In the year of Wonder Woman, another healthy dose of intelligently made girl power comes in the form of Girls Trip, in which sisterhood is reinforced and New Orleans is taken by storm. Can a movie where not one, but two drunk girls get stuck between balconies on a zip wire, and unleash not one, but two torrents of urine on the partygoers below, really be intelligently made? Indeed it can, because as Wonder Woman proved, these days it’s not the concessions you’re forced to make to formula that measure your intelligence. It’s the way you navigate that formula, and how you come out the other side.

Girls Trip is indeed a bawdy comedy in a tradition that goes back a lot further than The Hangover, and has been proceeding forward with extra intensity since then. But it’s also a movie that gets to “have it all,” which is the mantra of one particular Oprah-style author played by Regina Hall, who has risen to stardom on her best-selling self-help book for women. In fact, one of its most touching moments is when its four stars somewhat anachronistically kneel at bedside to pray and give thanks to God – after a night in which they’ve been hallucinating on absinthe. Not because they are asking for absolution for their transgressions, but just because praying before bed is the right thing to do. It may not seem like Girls Trip can or should pull this off, but it does.

girls trip

Malcolm D. Lee’s film is not only a distaff version of The Hangover – which we already got in Bridesmaids, and earlier this year, Rough Night – but also an African-American one. Flanking Hall in the cast are Queen Latifah, Jada Pinkett-Smith and Tiffany Haddish, the last of whom is about to blow up in a big way. Together they form the Flossy Posse, a foursome of friends from university whose legendary weekends together have become increasingly less frequent the further away from those days they’ve gotten.

Ryan (Hall) seems to “have it all,” as she’s on the verge of signing a major promotional deal for a big box store alongside her husband and brand partner, retired football player Stewart (Mike Colter).
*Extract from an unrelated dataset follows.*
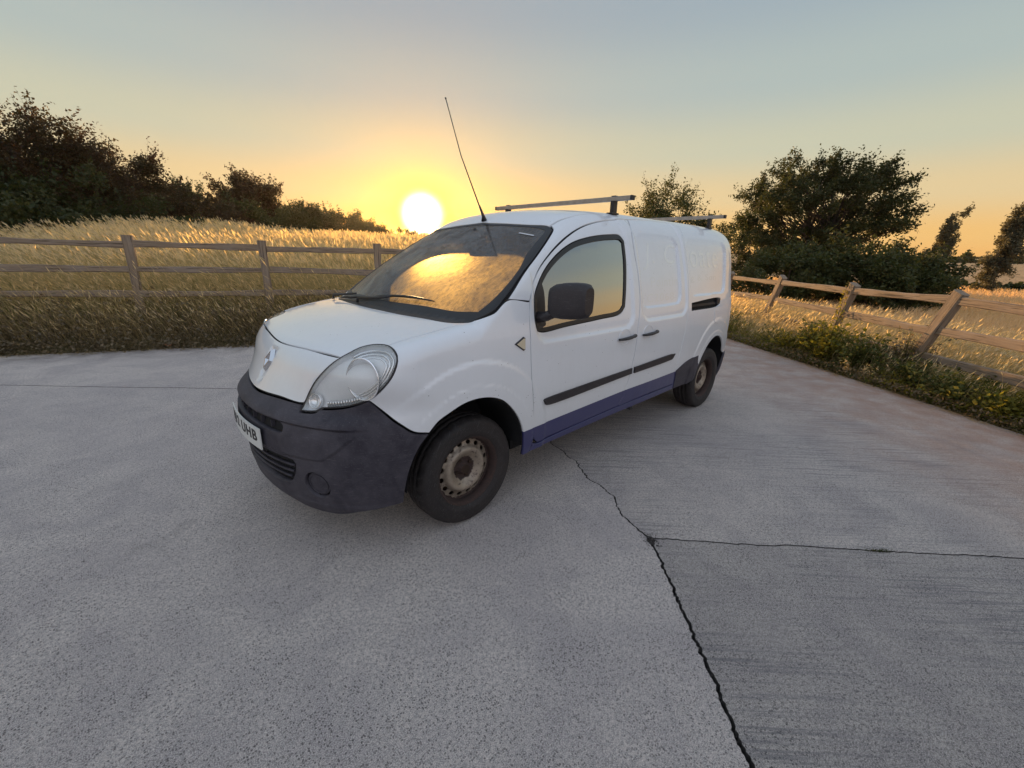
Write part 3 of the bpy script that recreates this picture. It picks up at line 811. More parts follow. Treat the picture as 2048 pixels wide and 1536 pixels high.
# ---- headlamps: housing, stepped reflector rings, bowl, side lamp, lens
def lamp_at(U):
    return surf_s(U)
BOWL = (.555, .705, .925)
for o in panel('headlamp', lampL, 'S', M['lamphouse'], .014, offset=-.030, gap=.003, skirt=-.026, back=0):
    s = 1 if sum(v.co.y for v in o.data.vertices) > 0 else -1
    # lens on the outside
    lens = panel('lens', lampL, 'S', M['lens'], .016, gap=.0035, skirt=.010, back=0, mirror=False)[0]
    if s < 0:
        for v in lens.data.vertices: v.co.y *= -1
        lens.data.flip_normals()
    lens.parent = o
    seal = MB(); Ls = smooth_loop(to_s(lampL), .02); Q = surf_s(Ls); Q = Q + grad(Q) * -.0015
    seal.tube([tuple(p * [1, s, 1]) for p in np.vstack([Q, Q[:1]])], .0026, 6, cap=False); seal.build('lamp_seal', M['trim'], o)
    # concentric steps around the bowl: blends between the lamp outline and an ellipse about the bowl
    U = to_s(lampL); Uc = to_s([BOWL])[0]
    Uo = smooth_loop(U, .03)
    for k, (w, dpt) in enumerate(((.90, -.022), (.80, -.026), (.70, -.030))):
        V = Uc + (Uo - Uc) * w
        Q = surf_s(V); N0 = grad(Q); Q = Q + N0 * dpt
        keep = [i for i in range(len(V)) if (Uo[i][0] < Uc[0] + .06)]
        # split into one run
        runs = []; cur = []
        for i in list(range(len(V))) * 2:
            if i in keep: cur.append(i)
            elif cur: runs.append(cur); cur = []
        run = max(runs, key=len)
        mb = MB(); mb.tube([tuple(Q[i] * [1, s, 1]) for i in run], .0055, 6); mb.build('reflector_step', M['reflector'], o)
    # main bowl
    c = np.array(BOWL); n = grad(surf_s(to_s([BOWL])))[0]; n = n * .55 + np.array([.83, .30, .05]); n /= np.linalg.norm(n)
    sc = surf_s(to_s([BOWL]))[0]
    rot = Vector(tuple(n)).to_track_quat('Z', 'Y').to_matrix()
    mb = MB(); prof = [(.004, -.050), (.022, -.048), (.045, -.038), (.066, -.020), (.082, .0), (.086, .006), (.089, .0)]
    mb.lathe(prof, 40, 'z')
    vs = [rot @ Vector((v[0] * 1.0, v[1] * 1.12, v[2])) + Vector(tuple(sc - n * .034)) for v in mb.v]
    mb.v = [(v.x, v.y * s, v.z) for v in vs]
    mb.build('reflector_bowl', M['reflector'], o)
    mb = MB(); mb.tube([tuple((sc - n * .075) * [1, s, 1]), tuple((sc - n * .048) * [1, s, 1]), tuple((sc - n * .040) * [1, s, 1])], [.011, .011, .004], 12); mb.build('bulb', M['chrome'], o)
    # round position lamp in the lower tip
    c2 = surf_s(to_s([(.706, .512, .805)]))[0]; n2 = grad(np.array([c2]))[0]
    rot = Vector(tuple(n2)).to_track_quat('Z', 'Y').to_matrix()
    mb = MB(); mb.lathe([(.003, -.020), (.020, -.017), (.030, -.008), (.032, -.002), (.036, -.001), (.038, -.008), (.038, -.02)], 32, 'z')
    vs = [rot @ Vector(v) + Vector(tuple(c2 - n2 * .006)) for v in mb.v]
    mb.v = [(v.x, v.y * s, v.z) for v in vs]
    mb.build('position_lamp', M['reflector'], o)
    # fluted indicator strip along the lower edge
    low = [(.672, .585, .800), (.640, .632, .806), (.607, .680, .818), (.575, .722, .832)]
    for k in range(13):
        t = k / 12 * 3; i = min(2, int(t)); q0 = np.array(low[i]) * (1 - (t - i)) + np.array(low[i + 1]) * (t - i)
        q = onS([q0], -.012)[0]
        mb = MB(); mb.tube([tuple((q + [0, 0, -.013]) * [1, s, 1]), tuple((q + [0, 0, .015]) * [1, s, 1])], .0052, 6); mb.build('flute', M['chrome'], o)
# ---- badge: lozenge ring with bevelled sides
bc = onS([(.735, 0, .908)], .0)[0]; bn = grad(np.array([[bc[0], .08, bc[2]]]))[0]; bn[1] = 0; bn /= np.linalg.norm(bn)
upv = np.cross(bn, [0, 1.0, 0]); upv *= -1 if upv[2] < 0 else 1
def bp(u_, v_, h): return tuple(bc + np.array([0, 1.0, 0]) * u_ + upv * v_ + bn * h)
mb = MB()
def rh(w, h, d): return [bp(w, 0, d), bp(0, h, d), bp(-w, 0, d), bp(0, -h, d)]
o1, o2, i2, i1 = rh(.050, .066, .000), rh(.037, .050, .020), rh(.030, .040, .020), rh(.018, .026, .004)
for a_, b_ in ((o1, o2), (o2, i2), (i2, i1)):
    for k in range(4): mb.addf([a_[k], a_[(k + 1) % 4], b_[(k + 1) % 4], b_[k]], [(0, 1, 2, 3)])
mb.addf(i1, [(0, 1, 2, 3)], 1)
mb.build('badge', [M['chrome'], M['trim']], van)
# ---- number plate
pl = MB(); n = 14; H_ = .111; z0 = .578
for k in range(n):
    pass
def platep(y, z, d): return (.901 - .32 * y * y + d, y, z)
vs = []; fs = []
for d in (0, .006):
    for k in range(n + 1):
        y = -.26 + .52 * k / n; vs += [platep(y, z0 - H_ / 2, d), platep(y, z0 + H_ / 2, d)]
m_ = 2 * (n + 1)
for k in range(n):
    a_ = 2 * k; fs += [(a_, a_ + 1, a_ + 3, a_ + 2), (m_ + a_, m_ + a_ + 2, m_ + a_ + 3, m_ + a_ + 1), (a_, a_ + 2, m_ + a_ + 2, m_ + a_), (a_ + 1, m_ + a_ + 1, m_ + a_ + 3, a_ + 3)]
fs += [(0, m_, m_ + 1, 1), (2 * n, 2 * n + 1, m_ + 2 * n + 1, m_ + 2 * n)]
pl.addf(vs, fs); plate = pl.build('number_plate', M['plate'], van)
def text_mesh(body_, size, extr=0.0, bold=0.0):
    cu = bpy.data.curves.new('txt', 'FONT'); cu.body = body_; cu.size = size; cu.extrude = extr; cu.align_x = 'CENTER'; cu.align_y = 'CENTER'; cu.resolution_u = 4
    cu.space_character = 1.12; cu.offset = bold * size
    ob = bpy.data.objects.new('txt', cu); COL.objects.link(ob)
    bpy.context.view_layer.update()
    me = bpy.data.meshes.new_from_object(ob.evaluated_get(bpy.context.evaluated_depsgraph_get()))
    bpy.data.objects.remove(ob); bpy.data.curves.remove(cu)
    return me
def islands(me):
    """split a mesh into its loose pieces: list of (verts, faces)"""
    par = list(range(len(me.vertices)))
    def f(a):
        while par[a] != a: par[a] = par[par[a]]; a = par[a]
        return a
    for p in me.polygons:
        a = f(p.vertices[0])
        for b in p.vertices[1:]: par[f(b)] = a
    grp = {}
    for p in me.polygons: grp.setdefault(f(p.vertices[0]), []).append(tuple(p.vertices))
    out = []
    for fs in grp.values():
        ids = sorted({i for q in fs for i in q}); mp = {i: k for k, i in enumerate(ids)}
        out.append((np.array([me.vertices[i].co[:] for i in ids]), [tuple(mp[i] for i in q) for q in fs]))
    return out
tx = text_mesh('LJ12 UHB', .112, .0008, .02)
co = np.array([v.co[:] for v in tx.vertices]); a_, b_ = co.min(0), co.max(0)
for vv, ff in islands(tx):
    y = (vv[:, 0] - (a_[0] + b_[0]) / 2) / (b_[0] - a_[0]) * .455; z = z0 + (vv[:, 1] - (a_[1] + b_[1]) / 2) / (b_[1] - a_[1]) * .076
    mb = MB(); mb.addf([platep(yy, zz, .0068 + h_) for yy, zz, h_ in zip(y, z, vv[:, 2])], ff); mb.build('registration_letter', M['ink'], plate)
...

Sasha (Latifah), though, is struggling as an online gossip blogger, still reeling from the days she and Ryan didn’t go forward to make their own brand together, while Lisa (Pinkett-Smith) is an uptight divorced mother of two and Dina (Haddish) is a wild card whose temper keeps her from holding a job.

girls trip

In truth, none of them “have it all,” as is about to be revealed when a cheating scandal by the football player threatens to come to light during a long weekend in New Orleans in which the girls have assembled to rekindle their friendship. It’s also Essence Music Festival weekend, and Ryan is supposed not only to be the keynote speaker at an address celebrating African-American women, but also to close the promotional deal with her cheating husband.
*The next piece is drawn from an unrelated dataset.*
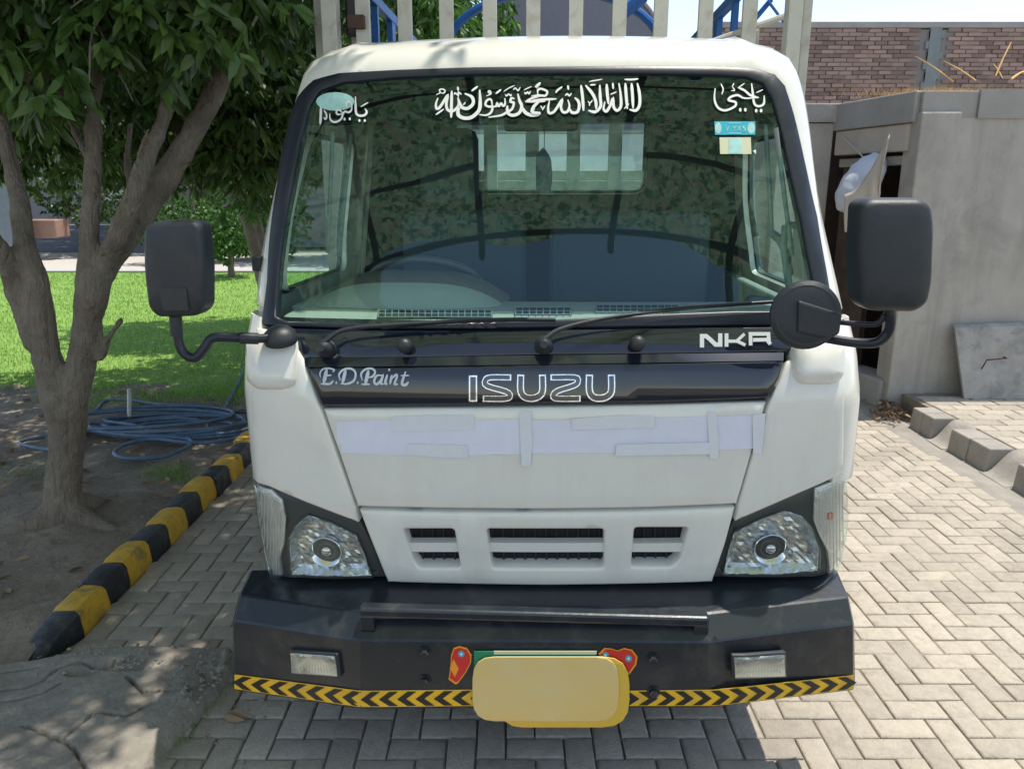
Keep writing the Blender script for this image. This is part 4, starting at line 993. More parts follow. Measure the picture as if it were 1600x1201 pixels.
# ------------------------------------------------ wipers, washer nozzles
def sp(px, py, off): uv = solve(px, py, S, 0); return S(uv[0], uv[1], off)
for a, b, c in (([(512,545),(548,525),(640,513),(752,504)], [(600,517),(680,508),(780,503),(868,503)], (512,545)), ([(850,540),(880,522),(960,500),(1095,484)], [(960,499),(1040,487),(1130,480),(1206,475)], (850,540))):
    arm = MB(); P = catmull([sp(x, y, o) for (x, y), o in zip(a, (0.045,0.042,0.032,0.026))], 6); n = len(P)
    arm.tube(P, [0.008-0.0045*i/n for i in range(n)], 8); w = arm.build('wiper', M['plastic'], truck, smooth=50)
    bl = MB(); P = catmull([sp(x, y, 0.020) for x, y in b], 6); bl.tube(P, 0.0055, 8)
    bl.tube([p+Vector((0,-0.009,0.005)) for p in P[3:-3]], 0.003, 6); bl.build('wiper_blade', M['rubber'], w, smooth=50)
    k = MB(); p = sp(c[0], c[1], 0.0); k.lathe([(0.026,0),(0.026,0.03),(0.020,0.045),(0.012,0.055),(0.010,0.065)], align(p, (0,-1,0.25)), 18); k.build('wiper_pivot', M['plastic'], w, smooth=40)
for px, py in ((636,540),(994,536)):
    p = sp(px, py, 0.0); MB().lathe([(0.020,0),(0.019,0.030),(0.021,0.034),(0.019,0.048),(0.012,0.056),(0.003,0.058)], align(p, (0,-1,0.2)), 18).build('rubber_stop', M['plastic'], truck, smooth=40)
# ------------------------------------------------ mirrors
def housing(name, px, yl, depth, m, parent, taper=0.9):
    P = [t_at(x, y, yl) for x, y in px]; P = fillet([(p.x, p.z) for p in P], 0.035, 6)
    cx = sum(p[0] for p in P)/len(P); cz = sum(p[1] for p in P)/len(P); mb = MB(); n = len(P)
    lv = [(1.0, depth*0.5), (1.0, 0.0), (0.985,-depth*0.25), (0.94,-depth*0.42), (0.86,-depth*0.5), (0.5,-depth*0.535), (0.1,-depth*0.54)]
    for f, y in lv: mb.v += [Vector((cx+(p[0]-cx)*f, yl+y, cz+(p[1]-cz)*f)) for p in P]
    for i in range(len(lv)-1):
        for k in range(n): mb.f.append((i*n+k, i*n+(k+1) % n, (i+1)*n+(k+1) % n, (i+1)*n+k))
    mb.f.append(tuple(range(n-1,-1,-1))); mb.f.append(tuple((len(lv)-1)*n+k for k in range(n))); mb.mi = [0]*len(mb.f)
    o = mb.build(name, m, parent, smooth=45); return o, (cx, cz), P
ml, c, P = housing('side_mirror', [(233,352),(250,344),(308,343),(320,352),(326,400),(326,480),(310,493),(252,494),(240,480),(233,420)], -0.07, 0.075, M['plastic'], truck)
ml['label'] = 'left wing mirror on a bent tube arm'
g_ = MB(); g_.prism([(c[0]+(p[0]-c[0])*0.92, c[1]+(p[1]-c[1])*0.93) for p in P], -0.031, -0.0285); g_.build('mirror_glass', M['chrome'], ml)
a = MB(); a.tube(catmull([t_at(277,486,-0.06), t_at(277,520,-0.06), t_at(285,548,-0.06), t_at(303,559,-0.06), t_at(318,545,-0.05), t_at(332,528,-0.04), t_at(365,527,-0.03), t_at(402,529,-0.01), t_at(432,526,0.02)], 6), 0.0125, 12); a.build('mirror_arm', M['rubber'], ml, smooth=60)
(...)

Girls Trip succeeds in a big way with its first order of business: to be funny. Although all the actresses are capable comediennes, leading this charge is obviously Haddish, who’s meant to be the unhinged one but is also the film’s moral centre, the one with her priorities the straightest. That Haddish does this while also being a combustible, foul-mouthed firecracker is a tribute to exactly the type of star-making performance she gives here. Haddish is most representative of this film’s terrific dialogue, written by Kenya Barris and Tracy Oliver, as she delivers several epic rants, the funniest of which involves the detailed ways she will disembowel the unfaithful Stewart. One of the other characters may be named Sasha, but Dina is the one who’s fierce, and she brings it in every single scene.

Some of those scenes are big, and the ones explicitly constructed as comedic set pieces don’t always work. But that’s okay because comedy is not necessarily Girls Trip’s best weapon. Grounding the film’s serious side is Hall, the believably conflicted career woman who actually already knows her husband is, or at least was, cheating. The brand is more important than the marriage, and not even necessarily because Ryan needs the money, as it is not clear she does.

Ryan is representative of a real tradition of women who have made compromises in some areas of their lives in order to flourish in others, particularly where scoundrel husbands are concerned. Hillary Clinton might be another example. For however coolly Ryan handles the threats to her brand, though, Hall shows us the real human inside who rebels against the sacrifices she’s had to make. It’s a complex portrayal and Hall sells every minute detail of it.

girls trip

One of the real joys of this film is not only the way it assembles this terrific cast – Latifah and Pinkett-Smith are also pleasures – but the way it assembles R&B superstars from the last 30 years. As some filming occurred at the actual Essence Music Festival in 2016, acts such as New Edition, Babyface, Common, Mariah Carey, Doug E. Fresh, MC Lyte and Ne-Yo all appear as themselves, performing. It’s not clear how many of them did any additional filming beyond their scheduled performances, but we know at least Sean “Diddy” Combs did, as he takes Haddish up on stage for a bit of an innocent grinding session.

The ways Girls Trip “has it all” bulges it out past the two-hour mark – long for a comedy, but still shorter than most of Judd Apatow’s films. The length is something you won’t feel, though. The good vibes, the laughs and the touching affirmations of friendship? Those you will feel.